Avant le 11-Septembre, il était tout à fait possible de prendre l’avion en ayant un couteau sur soi et en fumant un cigare coupé au crack. Aujourd’hui, il est à peine pensable de péter sur son siège sans qu’un voisin vous inculpe de terrorisme.

Les amateurs de postmodernisme sauront ­apprécier à sa juste valeur cette montre à ­gousset, qui rallie une esthétique pré-première guerre mondiale mais remise au goût du jour avec le visage de l’homme par lequel a ­commencé la troisième guerre mondiale. En bonus, un portrait de Saddam Hussein est disponible à l’intérieur. DEUX POUR LE PRIX D’UN !

Ce tapis de guerre commémoratif du 11-Septembre vient tout droit des États-Unis et est beaucoup plus classe que ses pendants afghans qui mettent en scène des avions en train de se crasher dans les tours jumelles ­pendant que des milliers d’innocents agonisent juste à côté.

Mort ou vif ! Cet aigle américain, fier et ­délicatement peint, descend des nuages pour s’abattre sur le plus grand ennemi de la Liberté, au nom de la toute-­puissante Justice. Passe un bon ­séjour en Enfer, Oussama !   Cette montre ressemble à s’y méprendre à l’un de ces horribles produits « anticapitalistes » ­disponibles sur des sites de type Le Goéland.

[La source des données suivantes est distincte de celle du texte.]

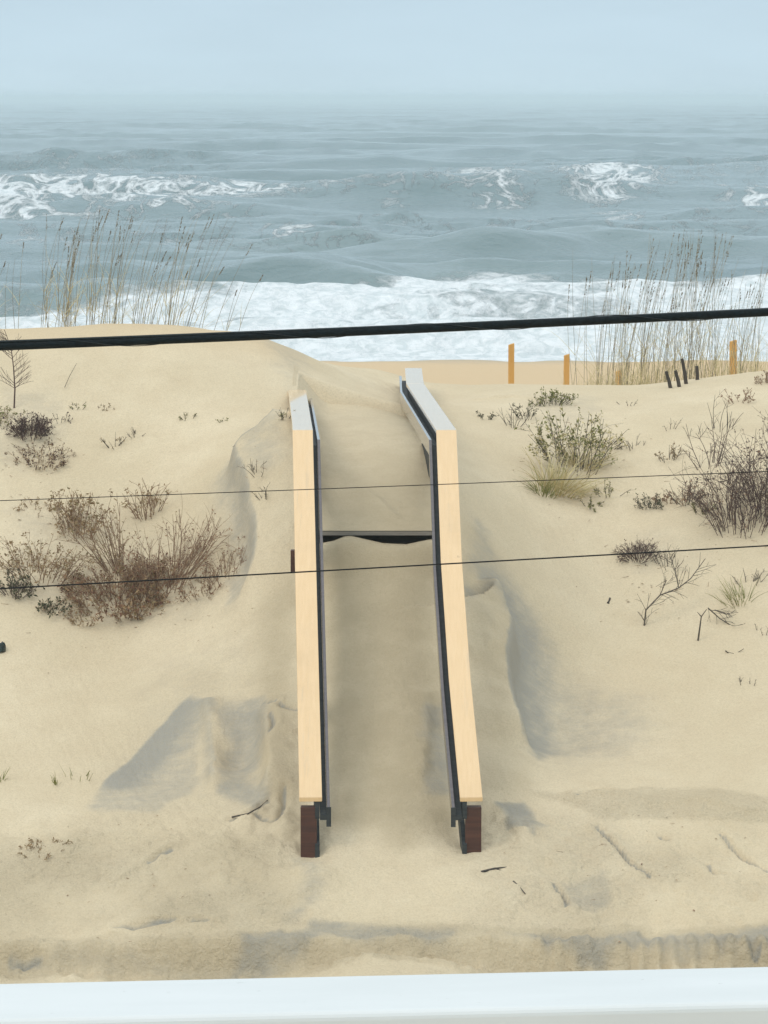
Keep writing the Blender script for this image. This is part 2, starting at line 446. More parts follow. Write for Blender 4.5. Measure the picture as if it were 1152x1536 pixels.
HUMPS = [(cast([(x, y)])[0], d, r) for x, y, d, r in ((740, 960, .08, .3), (300, 1010, .06, .5), (930, 1215, .05, .3), (1080, 1225, .06, .35), (480, 1320, .05, .3), (760, 1160, .06, .35), (470, 1330, .06, .2), (440, 578, .03, .4))]
XDECK = [at(px, 800, 31.65)[0] for px in (484, 500, 516, 527, 545, 575, 610, 632, 648)]
ZDECK = [DECKZ + d for d in (-.105, -.085, -.045, -.040, -.066, -.108, -.118, -.088, -.07)]

def H(x, y, micro=True):
    x = np.asarray(x, float); y = np.asarray(y, float)
    z = base_h(x, y)
    near = (y > 25.5) & (y < 42) & (np.abs(x) < 5.5)
    if near.any():
        xn, yn = x[near], y[near]; dz = np.zeros(xn.shape)
        for pl, h, wr, wl in RIDGES:
            P = np.array(pl); pad = 2.2 * max(wr, wl)
            m = (xn > P[:, 0].min() - pad) & (xn < P[:, 0].max() + pad) & (yn > P[:, 1].min() - pad) & (yn < P[:, 1].max() + pad)
            if not m.any(): continue
            xx, yy = xn[m], yn[m]
            if h > .055:
                xx = xx + .018 * fbm(xx * 4, yy * 4, 61, 2); yy = yy + .018 * fbm(xx * 4, yy * 4, 67, 2)
            else:
                xx = xx + .02 * fbm(xx * 11, yy * 11, 61, 3); yy = yy + .03 * fbm(xx * 11, yy * 11, 67, 3)
            d, s, fr = seg_dist(xx, yy, pl)
            w = np.where(s > 0, wr, wl)
            fade = sstep(0, .14, fr) * sstep(1, .86, fr)
            dz[m] += (h * 1.8 if h > .055 else h) * fade * np.exp(-(d / w) ** (1.6)) * (1 + (.08 if h > .055 else .35) * vnoise(xx * 7, yy * 7, 5))
        for pl in GROOVES:
            P = np.array(pl); m = (xn > P[:, 0].min() - .1) & (xn < P[:, 0].max() + .1) & (yn > P[:, 1].min() - .1) & (yn < P[:, 1].max() + .1)
            if m.any():
                d, _, fr = seg_dist(xn[m] + .012 * vnoise(xn[m] * 14, yn[m] * 14, 4), yn[m], pl); dz[m] -= .05 * np.exp(-(d / .022) ** 2) * (.4 + .6 * np.sin(fr * 3.14)) - .012 * np.exp(-((d - .06) / .04) ** 2)
        for xc, hp, wp in ((-.16, .19, .42), (.42, .13, .4), (2.2, .08, .7), (-2.6, .07, .6)):
            dz += hp * np.exp(-((xn - xc) / wp) ** 2) * sstep(26.47, 26.24, yn)
        for c, dd, r in HOLES: dz -= 1.7 * dd * np.exp(-((xn - c[0]) ** 2 + ((yn - c[1]) * .8) ** 2) / r ** 2)
        for c, dd, r in HUMPS: dz += 1.4 * dd * np.exp(-((xn - c[0]) ** 2 + ((yn - c[1]) * .8) ** 2) / r ** 2)
        dz += .045 * fbm(xn * .7, yn * .6, 3, 3) + .014 * fbm(xn * 2.6, yn * 2.2, 13, 3)
        # packed rough sand at the toe
        toe = sstep(29.3, 28.2, yn + .25 * fbm(xn * 1.5, yn, 41, 2)) * (.4 + .6 * np.clip(.5 + fbm(xn * 1.1, yn * 1.1, 43, 3), 0, 1))
        pathc = np.exp(-((xn - .05) / .75) ** 4)
        dz += toe * (1 - .75 * pathc) * .055 * fbm(xn * 6, yn * 6, 47, 5, .6)
        dz += .05 * sstep(25.9, 26.2, yn) * sstep(26.75, 26.45, yn) * fbm(xn * 9, yn * 5, 51, 5, .6) + .03 * sstep(.9, 1.4, xn) * sstep(26.0, 26.25, yn) * sstep(26.6, 26.42, yn) * np.sin(xn * 42 + 3 * vnoise(xn * 3, yn * 2, 8))
        z = z.copy(); z[near] += dz
    # hollow under the walkway deck, and the scalloped sand at the deck's open edge
    xl = lerp_x(y, LPTS) + .02; xr = lerp_x(y, RPTS) - .02
    inside = sstep(0, .03, x - xl) * sstep(0, .03, xr - x)
    ze = np.interp(x, XDECK, ZDECK)
    f = inside * sstep(31.25, 31.6, y) * sstep(31.78, 31.72, y); z = z * (1 - f) + ze * f
    f = inside * sstep(31.70, 31.78, y) * sstep(36.9, 36.3, y); z = z * (1 - f) + (DECKZ - .32) * f
    return z

def poly_mask(x, y, pts, soft, wob=.0):
    P = [c[:2] for c in cast(pts)]
    if wob: x = x + wob * fbm(x * 2.5, y * 2.5, 71, 3); y = y + wob * fbm(x * 2.5, y * 2.5, 73, 3)
    ins = np.zeros(x.shape, bool)
    for i in range(len(P)):
        a, b = P[i], P[(i + 1) % len(P)]
        c = ((a[1] > y) != (b[1] > y)) & (x < (b[0] - a[0]) * (y - a[1]) / (b[1] - a[1] + 1e-12) + a[0]); ins ^= c
    d, _, _ = seg_dist(x, y, P + [P[0]])
    return sstep(-soft, soft, np.where(ins, d, -d))

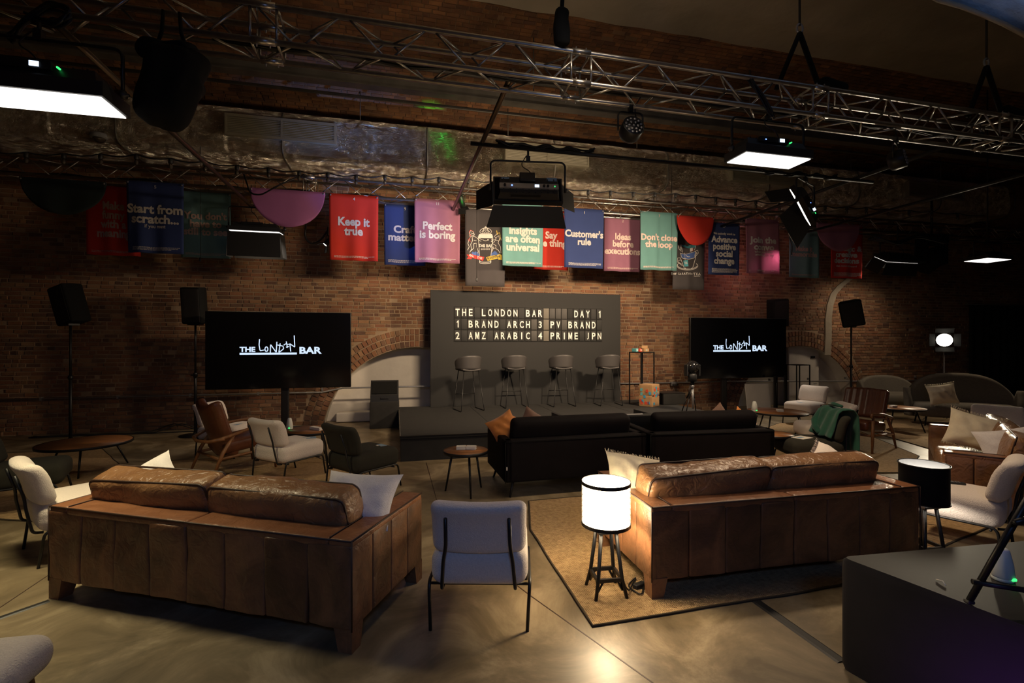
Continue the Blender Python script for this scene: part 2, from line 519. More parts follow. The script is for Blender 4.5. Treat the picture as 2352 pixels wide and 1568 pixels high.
# crinkled foil
def foil():
    m = bpy.data.materials.new('crinkled_foil')
    nt, N, L, b = nodes(m)
    tc = N.new('ShaderNodeTexCoord')
    vo = N.new('ShaderNodeTexVoronoi'); vo.inputs['Scale'].default_value = 9; vo.feature = 'F1'
    no = N.new('ShaderNodeTexNoise'); no.inputs['Scale'].default_value = 5; no.inputs['Detail'].default_value = 8; no.inputs['Distortion'].default_value = 2.5
    L.new(tc.outputs['Object'], no.inputs['Vector'])
    L.new(no.outputs['Color'], vo.inputs['Vector'])
    ad = N.new('ShaderNodeMath'); ad.operation = 'ADD'; L.new(vo.outputs['Distance'], ad.inputs[0]); L.new(no.outputs['Fac'], ad.inputs[1])
    bp = N.new('ShaderNodeBump'); bp.inputs['Strength'].default_value = .95; bp.inputs['Distance'].default_value = .06
    L.new(ad.outputs[0], bp.inputs['Height']); L.new(bp.outputs[0], b.inputs['Normal'])
    b.inputs['Base Color'].default_value = (.80, .74, .62, 1); b.inputs['Metallic'].default_value = 1; b.inputs['Roughness'].default_value = .22
    return m
M['foil'] = foil()

def cloth(name, col): return mat(name, col, .9, trans=.25, var=.05, scale=4)
M['b_red'] = cloth('banner_red', (.60, .035, .02)); M['b_navy'] = cloth('banner_navy', (.035, .06, .20))
M['b_pink'] = cloth('banner_pink', (.36, .15, .23)); M['b_mint'] = cloth('banner_mint', (.16, .36, .35))
M['b_teal'] = cloth('banner_teal', (.14, .27, .29)); M['b_black'] = cloth('banner_charcoal', (.085, .075, .078))
M['b_violet'] = cloth('banner_violet', (.40, .14, .34)); M['b_dark'] = cloth('banner_bottle', (.02, .032, .034))
M['t_grey'] = mat('print_grey', (.52, .50, .50), .8); M['t_pink'] = mat('print_blush', (.72, .55, .50), .8)
M['t_white'] = mat('print_white', (.80, .77, .72), .8); M['t_mint'] = mat('print_seafoam', (.42, .58, .54), .8)
M['t_tan'] = mat('print_tan', (.42, .30, .28), .8)
M['p_red'] = mat('print_red', (.70, .05, .04), .8); M['p_yellow'] = mat('print_yellow', (.72, .52, .08), .8)
M['p_blue'] = mat('print_blue', (.08, .15, .42), .8); M['p_teal'] = mat('print_teal', (.10, .42, .50), .8)
# ================================================================== LED panels (builder; used below and for the lights behind the camera)
def area(name, parent, loc, tilt_x, sx, sy, power, col, spread=180, tilt_y=0):
    l = bpy.data.lights.new(name, 'AREA'); l.shape = 'RECTANGLE'; l.size = sx; l.size_y = sy
    l.energy = power; l.color = col; l.spread = radians(spread)
    o = bpy.data.objects.new(name, l); COL.objects.link(o); o.parent = parent
    o.location = loc; o.rotation_euler = (tilt_x, tilt_y, 0)
    return o

def led_panel(label, pos, wd, dp, tilt, power, rotz=A, roll=0.0, doors=0, yoke=.34, lit=True, col=WARM, spread=150, hang=.0, back=False,
              th=.14, door_len=.26, group='LED lighting panels on the rigging', display=True, flare=38, yaw_yoke=True):
    t = thing('lighting_panel', label, 'lighting panel', pos, rotz, group)
    T = RY(roll) @ RX(tilt)
    # housing: tapered tray, face down at z = -th/2
    def tray(w0, d0, z0, w1, d1, z1):
        vs = [(-w0/2,-d0/2,z0),(w0/2,-d0/2,z0),(w0/2,d0/2,z0),(-w0/2,d0/2,z0),(-w1/2,-d1/2,z1),(w1/2,-d1/2,z1),(w1/2,d1/2,z1),(-w1/2,d1/2,z1)]
        return vs, [(3,2,1,0),(4,5,6,7),(0,1,5,4),(1,2,6,5),(2,3,7,6),(3,0,4,7)]
    m = MB()
    m.add(*tray(wd*.9, dp*.86, -th*.1, wd*.82, dp*.6, th/2))
    # rim around the face
    rw = .02
    for x0, x1, y0, y1 in ((-wd/2, wd/2, -dp/2, -dp/2+rw), (-wd/2, wd/2, dp/2-rw, dp/2), (-wd/2, -wd/2+rw, -dp/2+rw, dp/2-rw), (wd/2-rw, wd/2, -dp/2+rw, dp/2-rw)):
        m.box(((x0+x1)/2, (y0+y1)/2, -th*.25), (x1-x0, y1-y0, th*.5))
    m.add(*tray(wd*.98, dp*.96, -th*.3, wd*.9, dp*.86, -th*.1))
    for i in range(9):
        m.box((-wd*.36 + i*wd*.09, 0, th/2+.006), (.012, dp*.55, .012))
    m.xf(T); obj('housing', m, M['blackp'], t)
    d = MB().box((0, 0, -th*.5-.003), (wd-2*rw, dp-2*rw, .012)); d.xf(T)
    obj('diffuser', d, M['diffuser'] if lit else M['paper'], t)
    e = MB().box((-wd*.05, -dp*.36, th*.44), (wd*.42, .03, th*.3)).xf(T); bx = obj('control_box', e, M['black'], t)
    if back:
        e = MB().box((0, -.02, th*.5+.015), (wd*.84, .07, .03)).xf(T); bk = obj('control_strip', e, M['pipe'], t)
        for (cx_, w_, m_, n_) in ((.10, .055, 'screenlit', 'display'), (-.22, .016, 'blueled', 'status_light'), (.33, .012, 'greenled', 'status_light')):
            obj(n_, MB().box((cx_, -.02, th*.5+.032), (w_, .035 if w_ > .03 else .014, .005)).xf(T), M[m_], bk)
        for cx_ in (.19, .24, -.31): obj('dial', MB().lathe([(.017, 0), (.015, .02)], (cx_, -.02, th*.5+.03), 12).xf(T), M['black'], bk)
        obj('power_pack', MB().rbox((-.02, .10, th*.5+.03), (.20, .12, .06), .01, 2).xf(T), M['blackp'], t)
        obj('label_plate', MB().box((.30, .10, th*.5+.004), (.13, .05, .006)).xf(T), M['bluepaper'], t)
        obj('label_plate', MB().box((-.30, .10, th*.5+.004), (.10, .02, .006)).xf(T), M['bluepaper'], t)
    elif display:
        s_ = MB().box((wd*.06, -dp*.36-.018, th*.44), (.055, .004, .034)).xf(T); obj('display', s_, M['screenlit'], bx)
        g_ = MB().box((wd*.2, -dp*.36, th*.40), (.010, .036, .010)).xf(T); obj('status_light', g_, M['greenled'], bx)
        g_ = MB().box((-wd*.18, -dp*.36, th*.42), (.012, .036, .008)).xf(T); obj('status_light', g_, M['blueled'], bx)
    # yoke
    x = wd/2 + .035
    y = MB().tube(bend([(-x, 0, -.02), (-x, 0, yoke), (x, 0, yoke), (x, 0, -.02)], .07), .013, 8)
    obj('yoke', y, M['black'], t)
    for sx in (-1, 1):
        k = MB().lathe([(.03, 0), (.03, .03), (.012, .035), (.012, .05)], (sx*(x-.01), 0, 0), 10, RY(sx*pi/2)); obj('knob', k, M['blackp'], t)
    c = MB().box((0, 0, yoke+.03), (.05, .05, .07))
    c.tube([(0, 0, yoke+.05), (0, 0, yoke+.12+hang)], .014, 8)
    obj('clamp', c, M['black'], t)
    cb = MB().tube(bend([(wd*.1, -dp*.2, th*.3), (wd*.02, -.1, yoke*.55), (-wd*.12, -.04, yoke*.8), (-.02, 0, yoke+.08)], .08), .006, 6)
    obj('power_cable', cb, M['black'], t)
    if doors:
        a = radians(flare)
        L_ = door_len
        z = -th*.5 - .022
        for nm, (p, q, out) in enumerate(((((-wd/2, -dp/2), (wd/2, -dp/2), (0, -1)), ((wd/2, -dp/2), (wd/2, dp/2), (1, 0)), ((wd/2, dp/2), (-wd/2, dp/2), (0, 1)), ((-wd/2, dp/2), (-wd/2, -dp/2), (-1, 0))))[:4]):
            if nm == 2 and doors == 2: continue
            o_ = Vector((out[0], out[1], 0)) * sin(a) * L_ + Vector((0, 0, -cos(a) * L_))
            P, Q = Vector((*p, z)), Vector((*q, z))
            e_ = (Q - P).normalized() * (L_ * flare / 38 * (.22 if abs(out[1]) else -.10))
            n_ = (Q - P).cross(o_).normalized() * .004
            vs = [P, Q, Q + o_ + e_, P + o_ - e_]
            vs = vs + [v + n_ for v in vs]
            mm = MB().add(vs, [(0, 1, 2, 3), (7, 6, 5, 4), (0, 4, 5, 1), (1, 5, 6, 2), (2, 6, 7, 3), (3, 7, 4, 0)]).xf(T)
            obj('barn_door', mm, M['door'], t)
    if power:
        p = T @ Vector((0, 0, -th*.5 - .016))
        eu = T.to_euler()
        l = area('panel_light', t, p, 0, wd-.06, dp-.06, power, col, spread)
        l.rotation_euler = eu
    return t

# the lit panels that light the room: three facing down, two aimed at the stage, plus those with barn doors
def dpos(px, py, d): return AT(px, py, d)
P1 = led_panel('big lit panel cropped by the left edge, glowing white face down', AT(90, 198, 3.42), .95, .36, 0, LP['P1'], yoke=.33, th=.20, spread=95, col=(1, .84, .50))
P2 = led_panel('lit panel with white face down hanging from the truss on the right', AT(1765, 350, 5.1), .82, .33, 0, LP['P2'], yoke=.33, th=.17, spread=120)
P8 = led_panel('small distant lit panel near the right edge above the dark doorway', AT(2268, 590, 10.2), .70, .46, 0, LP['P8'], rotz=A, yoke=.3, display=False, spread=110, hang=3.1)
P3 = led_panel('unlit-backed panel in the centre seen from behind, aimed at the stage', AT(1213, 435, 6.25), .90, .36, radians(73), LP['P3'], rotz=A-radians(8), doors=2, yoke=.36, th=.16, door_len=.28, spread=140, back=True, flare=50, hang=.08)
P5 = led_panel('tilted panel with open barn doors above the pink banner', AT(1850, 470, 7.22), .62, .34, radians(60), LP['P5'], rotz=A+radians(26), roll=radians(30), doors=2, yoke=.34, door_len=.34, spread=120, flare=35)
P6 = led_panel('panel with barn doors and thin lit slit beside the violet half-round cloth', AT(590, 524, 8.45), .82, .36, radians(4), LP['P6'], doors=1, yoke=.36, hang=.22, door_len=.42, spread=110, flare=5, display=False)
P7 = led_panel('dark panel with barn doors to the right of the red banner', AT(2062, 590, 11.7), 1.0, .38, radians(30), LP['P7'], hang=.3, doors=1, yoke=.34, door_len=.3, spread=110, flare=14, display=False)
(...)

Évacuez le stress de la semaine en envoyant des fléchettes magnétiques dans la gueule de ­l’ennemi à longue barbe.

Un mec a décidé que le monde avait besoin d’un train télécommandé rejouant la traque effrénée de Ben Laden par George W. Bush sur les rails du patriotisme. L’Amérique et le monde entier lui sont reconnaissants.

Ah, la rançon pour la capture d’Oussama n’était en fait qu’une dérisoire pile de pièces de 50 cents ? Pas étonnant qu’il ait fallu tant de temps pour le choper.